[start Collected data]
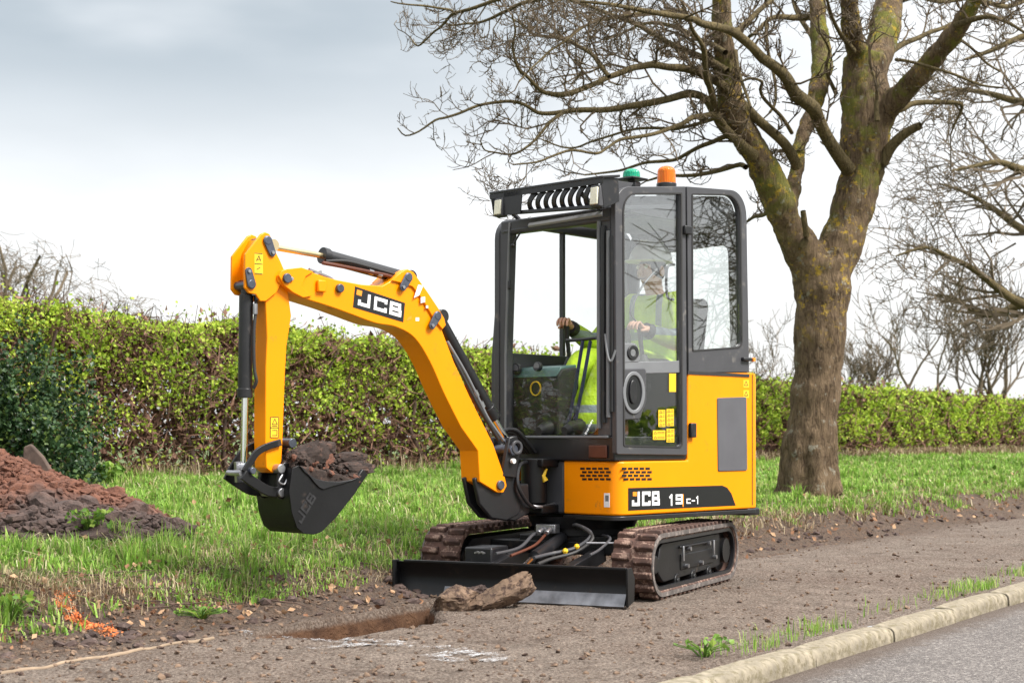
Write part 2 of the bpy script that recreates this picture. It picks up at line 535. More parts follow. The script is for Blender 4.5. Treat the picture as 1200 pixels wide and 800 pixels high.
# --- materials of the ground
def mat_path():
    m, t, b = new_mat("trodden_dirt_path")
    v = obj_vec(t)
    big = noise(t, 0.9, 5, .6, v); mid = noise(t, 6, 6, .65, v); fine = noise(t, 70, 4, .7, v); mot = noise(t, 26, 3, .6, v)
    c = ramp(t, mid, [(0.30, (0.088, 0.066, 0.052)), (0.50, (0.170, 0.130, 0.104)), (0.72, (0.27, 0.216, 0.178))])
    c = mixc(t, mrange(t, big, .42, .62), c, mixc(t, .55, c, (0.10, 0.06, 0.043)))
    c = mixc(t, mrange(t, fine, .40, .62), mixc(t, .38, c, (0.05, 0.036, 0.028), 'MIX'), mixc(t, .40, c, (0.46, 0.385, 0.32)))
    c = mixc(t, mrange(t, mot, .55, .70, 0, .5), c, (0.075, 0.043, 0.033))
    c = mixc(t, mrange(t, noise(t, 2.3, 6, .7, v, .8), .56, .66, 0, .6), c, (0.07, 0.047, 0.036))
    geo = N(t, 'ShaderNodeNewGeometry'); sp = N(t, 'ShaderNodeSeparateXYZ'); t.links.new(geo.outputs['Position'], sp.inputs[0])
    # bare earth under the surface crust and on the bank
    deep = mrange(t, sp.outputs[2], -.045, -.015, 1, 0)
    c = mixc(t, deep, c, ramp(t, mid, [(.3, (0.045, 0.020, 0.010)), (.7, (0.16, 0.075, 0.035))]))
    # darker fresh soil along the bank
    u = math_(t, 'ADD', math_(t, 'MULTIPLY', sp.outputs[0], -CA), math_(t, 'MULTIPLY', sp.outputs[1], SA))
    uu = math_(t, 'ADD', u, math_(t, 'MULTIPLY', mid, .7))
    soil = mrange(t, uu, 5.0, 5.55)
    c = mixc(t, math_(t, 'MULTIPLY', soil, .7), c, ramp(t, mot, [(.35, (0.035, 0.022, 0.016)), (.65, (0.12, 0.072, 0.045))]))
    t.links.new(c, b.inputs['Base Color'])
    b.inputs['Roughness'].default_value = .93; b.inputs['Specular IOR Level'].default_value = .25
    h = math_(t, 'ADD', math_(t, 'MULTIPLY', fine, .5), math_(t, 'ADD', mid, math_(t, 'MULTIPLY', mot, .6)))
    bump(t, b, h, 1.0, .05)
    return m

def mat_verge():
    m, t, b = new_mat("verge_turf")
    v = obj_vec(t)
    big = noise(t, .8, 4, .6, v); mid = noise(t, 7, 6, .7, v); fine = noise(t, 60, 4, .7, v)
    c = ramp(t, mid, [(0.28, (0.035, 0.030, 0.014)), (.5, (0.075, 0.11, 0.025)), (.72, (0.13, 0.19, 0.045))])
    c = mixc(t, mrange(t, big, .5, .68, 0, .5), c, (0.17, 0.15, 0.07))
    c = mixc(t, mrange(t, fine, .5, .75, 0, .5), c, (0.045, 0.03, 0.018))
    geo = N(t, 'ShaderNodeNewGeometry'); sp = N(t, 'ShaderNodeSeparateXYZ'); t.links.new(geo.outputs['Position'], sp.inputs[0])
    u = math_(t, 'ADD', math_(t, 'MULTIPLY', sp.outputs[0], -CA), math_(t, 'MULTIPLY', sp.outputs[1], SA))
    uu = math_(t, 'ADD', u, math_(t, 'MULTIPLY', math_(t, 'SUBTRACT', mid, .5), 1.0))
    soil = mrange(t, uu, 5.55, 5.85, 1, 0)
    c = mixc(t, soil, c, ramp(t, noise(t, 26, 3, .6, v), [(.35, (0.035, 0.021, 0.015)), (.65, (0.13, 0.078, 0.048))]))
    t.links.new(c, b.inputs['Base Color']); b.inputs['Roughness'].default_value = .95; b.inputs['Specular IOR Level'].default_value = .2
    bump(t, b, math_(t, 'ADD', mid, math_(t, 'MULTIPLY', fine, .6)), .9, .05)
    return m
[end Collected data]
**Exercise details:**
Write the lines above out again exactly, without any of their pictures.

**Result of this exercise:**
Write part 2 of the bpy script that recreates this picture. It picks up at line 535. More parts follow. The script is for Blender 4.5. Treat the picture as 1200 pixels wide and 800 pixels high.
# --- materials of the ground
def mat_path():
    m, t, b = new_mat("trodden_dirt_path")
    v = obj_vec(t)
    big = noise(t, 0.9, 5, .6, v); mid = noise(t, 6, 6, .65, v); fine = noise(t, 70, 4, .7, v); mot = noise(t, 26, 3, .6, v)
    c = ramp(t, mid, [(0.30, (0.088, 0.066, 0.052)), (0.50, (0.170, 0.130, 0.104)), (0.72, (0.27, 0.216, 0.178))])
    c = mixc(t, mrange(t, big, .42, .62), c, mixc(t, .55, c, (0.10, 0.06, 0.043)))
    c = mixc(t, mrange(t, fine, .40, .62), mixc(t, .38, c, (0.05, 0.036, 0.028), 'MIX'), mixc(t, .40, c, (0.46, 0.385, 0.32)))
    c = mixc(t, mrange(t, mot, .55, .70, 0, .5), c, (0.075, 0.043, 0.033))
    c = mixc(t, mrange(t, noise(t, 2.3, 6, .7, v, .8), .56, .66, 0, .6), c, (0.07, 0.047, 0.036))
    geo = N(t, 'ShaderNodeNewGeometry'); sp = N(t, 'ShaderNodeSeparateXYZ'); t.links.new(geo.outputs['Position'], sp.inputs[0])
    # bare earth under the surface crust and on the bank
    deep = mrange(t, sp.outputs[2], -.045, -.015, 1, 0)
    c = mixc(t, deep, c, ramp(t, mid, [(.3, (0.045, 0.020, 0.010)), (.7, (0.16, 0.075, 0.035))]))
    # darker fresh soil along the bank
    u = math_(t, 'ADD', math_(t, 'MULTIPLY', sp.outputs[0], -CA), math_(t, 'MULTIPLY', sp.outputs[1], SA))
    uu = math_(t, 'ADD', u, math_(t, 'MULTIPLY', mid, .7))
    soil = mrange(t, uu, 5.0, 5.55)
    c = mixc(t, math_(t, 'MULTIPLY', soil, .7), c, ramp(t, mot, [(.35, (0.035, 0.022, 0.016)), (.65, (0.12, 0.072, 0.045))]))
    t.links.new(c, b.inputs['Base Color'])
    b.inputs['Roughness'].default_value = .93; b.inputs['Specular IOR Level'].default_value = .25
    h = math_(t, 'ADD', math_(t, 'MULTIPLY', fine, .5), math_(t, 'ADD', mid, math_(t, 'MULTIPLY', mot, .6)))
    bump(t, b, h, 1.0, .05)
    return m

def mat_verge():
    m, t, b = new_mat("verge_turf")
    v = obj_vec(t)
    big = noise(t, .8, 4, .6, v); mid = noise(t, 7, 6, .7, v); fine = noise(t, 60, 4, .7, v)
    c = ramp(t, mid, [(0.28, (0.035, 0.030, 0.014)), (.5, (0.075, 0.11, 0.025)), (.72, (0.13, 0.19, 0.045))])
    c = mixc(t, mrange(t, big, .5, .68, 0, .5), c, (0.17, 0.15, 0.07))
    c = mixc(t, mrange(t, fine, .5, .75, 0, .5), c, (0.045, 0.03, 0.018))
    geo = N(t, 'ShaderNodeNewGeometry'); sp = N(t, 'ShaderNodeSeparateXYZ'); t.links.new(geo.outputs['Position'], sp.inputs[0])
    u = math_(t, 'ADD', math_(t, 'MULTIPLY', sp.outputs[0], -CA), math_(t, 'MULTIPLY', sp.outputs[1], SA))
    uu = math_(t, 'ADD', u, math_(t, 'MULTIPLY', math_(t, 'SUBTRACT', mid, .5), 1.0))
    soil = mrange(t, uu, 5.55, 5.85, 1, 0)
    c = mixc(t, soil, c, ramp(t, noise(t, 26, 3, .6, v), [(.35, (0.035, 0.021, 0.015)), (.65, (0.13, 0.078, 0.048))]))
    t.links.new(c, b.inputs['Base Color']); b.inputs['Roughness'].default_value = .95; b.inputs['Specular IOR Level'].default_value = .2
    bump(t, b, math_(t, 'ADD', mid, math_(t, 'MULTIPLY', fine, .6)), .9, .05)
    return m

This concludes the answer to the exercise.